Tuesday, January 18, 2011

Andrew McIntosh reviews the Regosphere - Like Surgical Steel cassette.....


Written by Andrew McIntosh for Special Interests.
REGOSPHERE, Like Surgical Steel, cassette
Husk Records, 2010
Not quite “dead” enough to be Death Industrial, certainly not flamboyant enough to be Harsh Noise, in a time when sub-sub-sub categories rule Regosphere sits uneasily. Here, though, Andrew Quitter does lean more to the former than usual. This album, released for a US tour, features the title track, a one-sitting home recording without overdubs of material played live on the tour. The theme of the album being the now legendary BP oil spill in the Gulf Of Mexico. The titular track on side one blending carefully modulated hissing layers of white noise with slow pulsing synth tracks together before relaxing down, then building up again to the sounds of more synth pulses and background siren sounds, which themselves fade out to make room for a soft, clunking metallic rhythm and yet more hissing, grainy static. It's the second part of this I think works the best; the first part is evocative but the second works more aesthetically. Throughout the whole, though, there is a precise pacing and a nice, relaxed under-use of sounds as opposed to flogging things to death. In fact, it sounds very much like a live piece, in that the various elements are introduced, used and then faded out more robustly then one normally would with the luxury of time at home. However it's not cluttered with a million ideas, rather it's a specific, conceptual spiral. Side two continues the imagery with “Bottom Kill”, based on sickly sounding synth pulses and muggy rushing sounds which are difficult to determine; the mix is somewhat more one dimensional but the end effect is more psychedelic and suggestive, yet more immediate.
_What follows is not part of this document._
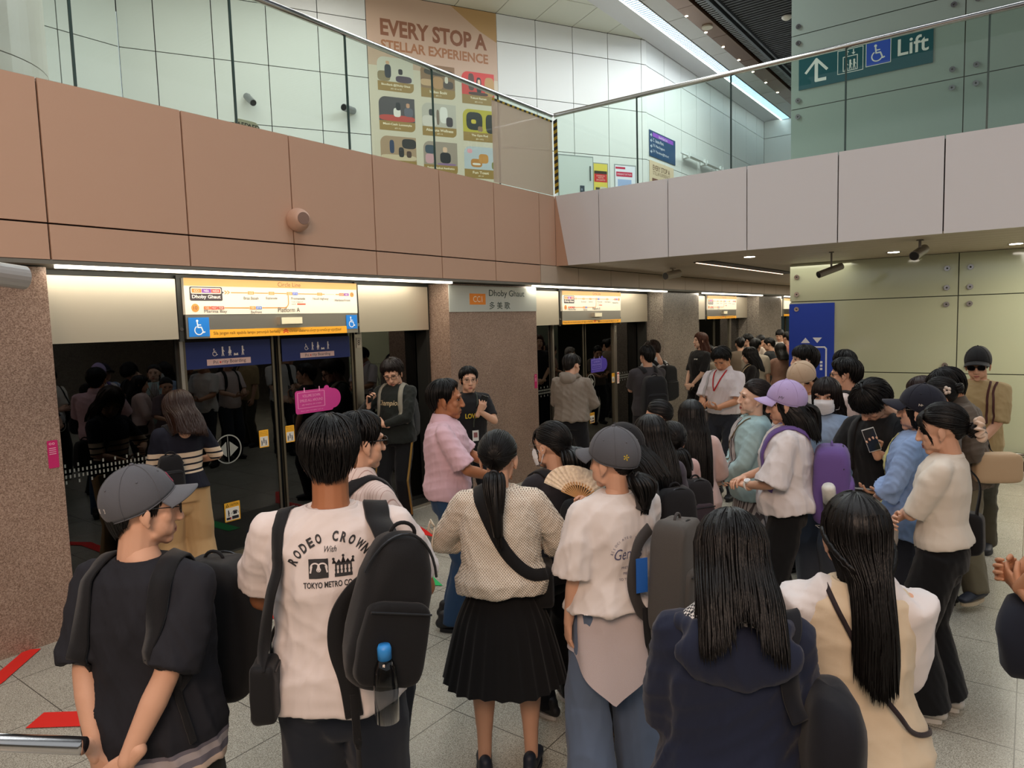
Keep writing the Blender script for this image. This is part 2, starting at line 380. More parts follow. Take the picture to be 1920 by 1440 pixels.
# platform screen doors, bay by bay
GX = -5.84
def doorbay(k):
    y0 = 1.96+5.76*k; nth = ['nearest', 'second', 'third', 'farthest'][k]
    hd = empty('door_header', (-5.62, y0+2.0, 2.04))
    Y = lambda a: y0+a-(y0+2.0)
    box('header_panel', STEELH, -0.03, 0.0, Y(0.09), Y(1.03), 0.0, 0.49, hd); box('header_panel', STEELH, -0.03, 0.0, Y(2.96), Y(4.0), 0.0, 0.49, hd)
    box('header_frame', DKMETAL, -0.22, -0.031, Y(0.0), Y(4.05), 0.0, 0.55, hd)
    for a in (1.055, 2.935): box('mullion', DKMETAL, -0.03, 0.004, Y(a)-0.018, Y(a)+0.018, -0.02, 0.52, hd)
    for a in (1.055, 2.935): MB().disc((0.004, Y(a), 0.08), (1, 0, 0), 0.016, 0.006, 12).build('screw', CHROME, hd)
    tag(hd, f'brushed steel header panels over the {nth} platform doors', 'door header', 'headers over the platform doors')
    for a, b, nm, lb in ((0.06, 1.12, 'left', 'window_%d' % (2*k+1)), (3.14, 4.02, 'right', 'window_%d' % (2*k+2))):
        o = struct(lb, MB().box(GX-0.012, GX, y0+a, y0+b, 0.03, 2.06), DOORGLASS, f'dark fixed glass pane {nm} of the {nth} platform doors')
        struct('window_frame', MB().box(GX-0.05, GX+0.01, y0+a-0.02, y0+a+0.02, 0.03, 2.06).box(GX-0.05, GX+0.01, y0+b-0.02, y0+b+0.02, 0.03, 2.06).box(GX-0.05, GX+0.01, y0+a, y0+b, 0.03, 0.07), DKMETAL, '', o)
    d = empty('door_%d' % (k+1), (GX+0.02, y0+2.08, 0)); tag(d, f'{nth} pair of dark glass platform doors', kind='structure')
    D = lambda a: a-2.08
    for a, b in ((1.16, 2.05), (2.10, 3.02)):
        lf = MB().box(-0.012, 0, D(a), D(b), 0.04, 2.04).build('door_leaf', DOORGLASS, d)
        MB().box(-0.03, 0.008, D(a)-0.0, D(a)+0.022, 0.04, 2.04).box(-0.03, 0.008, D(b)-0.022, D(b), 0.04, 2.04).box(-0.03, 0.008, D(a)+0.022, D(b)-0.022, 0.03, 0.08).build('leaf_frame', mat('leaf_frame', '#77705f', 0.4, 0.8), lf)
    MB().box(-0.03, 0.03, D(3.03), D(3.13), 0.03, 2.04).box(-0.03, 0.02, D(1.125), D(1.155), 0.03, 2.04).build('door_post', STEEL, d)
    # dark end posts next to the pillars
    tag(box('end_post', DKMETAL, -5.88, -5.66, y0+4.0, y0+4.046, 0.02, 2.57), f'dark metal end post right of the {nth} platform doors', kind='structure')
for k in range(4): doorbay(k)

# ---------------------------------------------------------------- bridge
struct('wall_bridge_backing', MB().box(-5.0, 6, 8.095, 8.25, 2.86, 3.74), GAP, 'dark backing behind the white bridge panels')
fw = MB(); xs = [-4.53+0.951*k for k in range(0, 10)]
fw.prism([(-5.185, 8.06, 3.765), (-4.536, 8.06, 3.765), (-4.536, 8.06, 2.835), (-5.01, 8.06, 2.835)], (0, 0.03, 0))
for a, b in zip(xs[:-1], xs[1:]): fw.box(a+0.006, b-0.006, 8.06, 8.09, 2.835, 3.765)
struct('wall_front', fw, PANELW, 'white fascia panels of the bridge across the hall')
struct('trim_3', MB().prism([(-5.2, 8.06, 3.765), (-5.2, 8.06, 2.835), (-5.012, 8.062, 2.835), (-5.188, 8.062, 3.765)], (0, 0.02, 0)), PANELR, 'pink-beige corner piece between the two fascias')
struct('floor_upper', MB().box(-14, -5.24, -4, 30, 3.3, 3.56).box(-5.24, 8, 8.25, 30, 3.3, 3.56), mat('upper_floor', '#a7a08f', 0.4), 'upper hall floor behind the fascias')
sf = MB()
yy = 8.1
while yy < 29.5:
    sf.box(-5.18, 8.5, yy, yy+0.292, 2.84, 2.862); yy += 0.30
struct('ceiling_soffit', sf, SOFFIT, 'beige slatted soffit under the bridge')
struct('ceiling_soffit_backing', MB().box(-5.24, 8.5, 8.1, 30, 2.862, 2.9), GAP, 'dark backing over the bridge soffit')
# recessed light slot and downlights
e = empty('slot_light', (-3.585, 11.3, 2.836)); box('trough', BLACK, -0.14, 0.14, -2.1, 2.1, -0.006, 0.0, e); box('lamp_strip', lightmat('slot_lamp', '#ffd8b8', 2.5), -0.125, -0.105, -2.05, 2.05, -0.012, -0.006, e)
tag(e, 'long recessed slot light in the soffit under the bridge', 'ceiling light')
for (x, y, l) in ((-1.43, 10.03, 'round downlight in the soffit near the hanging bullet camera'), (-0.18, 10.12, 'round downlight in the soffit at the right edge'), (-3.35, 16.1, 'round downlight in the soffit left of the lift shaft'), (-2.9, 9.0, 'round downlight in the soffit beside the slot light')):
    e = empty('downlight', (x, y, 2.84)); MB().disc((0, 0, -0.008), (0, 0, 1), 0.085, 0.008, 20).build('trim_ring', CHROME, e)
    MB().disc((0, 0, -0.011), (0, 0, 1), 0.065, 0.003, 20).build('lamp_face', lightmat('downlight_lamp', '#fff4e4', 14.0), e)
    tag(e, l, 'downlight', 'downlights under the bridge')

# ---------------------------------------------------------------- balustrades
def balustrade(nm, P0, P1, joints, label, film=False):
    e = empty(nm, P0); d = Vector(P1)-Vector(P0); L = d.length; u = d.normalized(); v = u.cross(Vector((0, 0, 1)))
    js = [0]+joints+[L]
    for i, (a, b) in enumerate(zip(js[:-1], js[1:])):
        p = lambda t, s, z: u*t+v*s+Vector((0, 0, z))
        MB().prism([p(a+0.008, 0, 0), p(b-0.008, 0, 0), p(b-0.008, 0, 1.03), p(a+0.008, 0, 1.03)], v*0.012).build('glass_pane', GLASS, e)
        if i: MB().prism([p(a-0.008, -0.002, 0), p(a+0.008, -0.002, 0), p(a+0.008, -0.002, 1.03), p(a-0.008, -0.002, 1.03)], v*0.016).build('pane_edge', mat('glass_edge', '#3f5450', 0.25), e)
    MB().tube([Vector((0, 0, 1.055)), d+Vector((0, 0, 1.055))], 0.028, 16).build('handrail', CHROME, e, True)
    return tag(e, label, 'balustrade')
balustrade('glass_balustrade', (-5.22, -1.5, 3.765), (-5.22, 8.06, 3.765), [0.9, 2.6, 3.687, 4.876, 6.052, 7.23, 8.382], 'glass balustrade with steel handrail over the pink-beige fascia')
balustrade('glass_balustrade', (-5.19, 8.085, 3.765), (6.0, 8.075, 3.765), [1.207, 2.377, 3.574, 4.792, 6.0, 7.2, 8.4], 'glass balustrade with steel handrail over the white bridge')
# beige film and hazard tape on the last pane before the corner
fl = box('privacy_film', glassmat('film', '#efe4d8', 0.8, 1.0, 1.5, 0.6, '#e2d3c2'), -5.204, -5.2, 6.74, 8.03, 3.77, 4.74)
tag(fl, 'translucent beige film on the glass pane at the balustrade corner', 'film')
hz = MB(); hz2 = MB()
n = 22
for i in range(n):
    z0 = 3.79+i*0.95/n; (hz if i % 2 else hz2).prism([(-5.19, 8.052, z0), (-5.13, 8.052, z0+0.02), (-5.13, 8.052, z0+0.02+0.95/n), (-5.19, 8.052, z0+0.95/n)], (0, 0.004, 0))
for i in range(26):
    y0 = 6.74+i*1.29/26; (hz if i % 2 else hz2).prism([(-5.198, y0, 4.72), (-5.198, y0+1.29/26, 4.72), (-5.198, y0+1.29/26+0.01, 4.745), (-5.198, y0+0.01, 4.745)], (0.003, 0, 0))
e = empty('hazard_tape', (0, 0, 0)); ha = MB(); ha.add(hz.v, hz.f); ha.cur = 1; ha.add(hz2.v, hz2.f); ha.build('striped_tape', [mat('hz_black', '#2a2a22', 0.6), mat('hz_yellow', '#b59a2a', 0.5)], e)
tag(e, 'yellow and black hazard tape on the balustrade corner post', 'hazard tape')

# ---------------------------------------------------------------- upper hall walls
C0 = Vector((-6.88, 14.45, 0)); CD = Vector((-0.46646946, -0.88453203, 0)); CN = Vector((0.88453, -0.46647, 0))
def cw(sv, z, d=0.0): return C0+CD*sv+CN*d+Vector((0, 0, z))
def panelwall(name, org, u, n, s0, s1, step, zs, m, label, off=0.0):
    mb = MB(); k0 = math.floor((s0-off)/step); a = off+k0*step
    while a < s1-1e-6:
        b = a+step; x0, x1 = max(a, s0), min(b, s1)
        if x1-x0 > 0.02:
            for z0, z1 in zip(zs[:-1], zs[1:]):
                g = 0.007; q = lambda sv, z: org+u*sv+Vector((0, 0, z))
                mb.prism([q(x0+g, z0+g), q(x1-g, z0+g), q(x1-g, z1-g), q(x0+g, z1-g)], n*-0.03)
        a = b
    o = struct(name, mb, m, label)
    q = lambda sv, z: org+u*sv-n*0.032+Vector((0, 0, z))
    struct(name+'_backing', MB().prism([q(s0, zs[0]), q(s1, zs[0]), q(s1, zs[-1]), q(s0, zs[-1])], n*-0.08), GAP, 'dark backing behind '+label)
    return o
ZS = [3.56, 4.56, 5.56, 6.56, 7.56, 8.08]
panelwall('wall_hall_slanted', C0, CD, CN, 0.0, 10.08, 0.857, ZS, PANELU, 'white panelled wall behind the glass balustrade', 0.14)
panelwall('wall_hall_left', Vector((-11.58, 5.53, 0)), Vector((0, -1, 0)), Vector((1, 0, 0)), 0, 7.5, 0.857, ZS, PANELU, 'white panelled wall beyond the round column')
panelwall('wall_hall_side', Vector((-6.9, 14.45, 0)), Vector((0, 1, 0)), Vector((1, 0, 0)), 0, 8.35, 0.95, ZS, PANELU, 'white panelled wall along the far side of the hall')
panelwall('wall_hall_end', Vector((-6.9, 22.8, 0)), Vector((1, 0, 0)), Vector((0, -1, 0)), 0, 12, 1.2, ZS, PANELU, 'white panelled end wall of the upper hall')
cm = MB()
for z0, z1 in ((3.56, 4.545), (4.555, 6.0), (6.01, 8.05)):
    cm.tube([(-8.0, 2.2, z0), (-8.0, 2.2, z1)], 0.85, 48)
struct('round_column', cm, mat('column_white', '#dcd6cf', 0.35), 'round white column behind the balustrade at the left edge', smooth=False)
struct('trim_4', MB().prism([cw(9.2, 3.56, 0.03), cw(10.0, 3.56, 0.03), cw(10.0, 5.0, 0.03), cw(9.2, 5.0, 0.03)], -CN*0.02), mat('brown_trim', '#8d7362', 0.6), 'brown kick panel low on the hall wall')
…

To me it sounds more like a prehistoric swamp than a modern ocean floor ruined by crude oil. It's a somewhat hypnotic listen. The rhythmic pulsing of the static sounds, which suggest shortwave radio rather than synth white noises, come in later in the track after their sedimental surrounding of the whole. A more defined keyboard chord heralds “Tar On The Beach”, a sinister, movie-soundtrack anti-melody backing the scratching hiss and odd chiming sound that all feels covered with a mucky film of scum. The rushing ocean sound is dominant here. The distracting, psychedelic hypnotism of the former piece is carried on here. Both these spirals have an odd “not quite there” quality which, if listened to softly in the right light, could well replace drugs.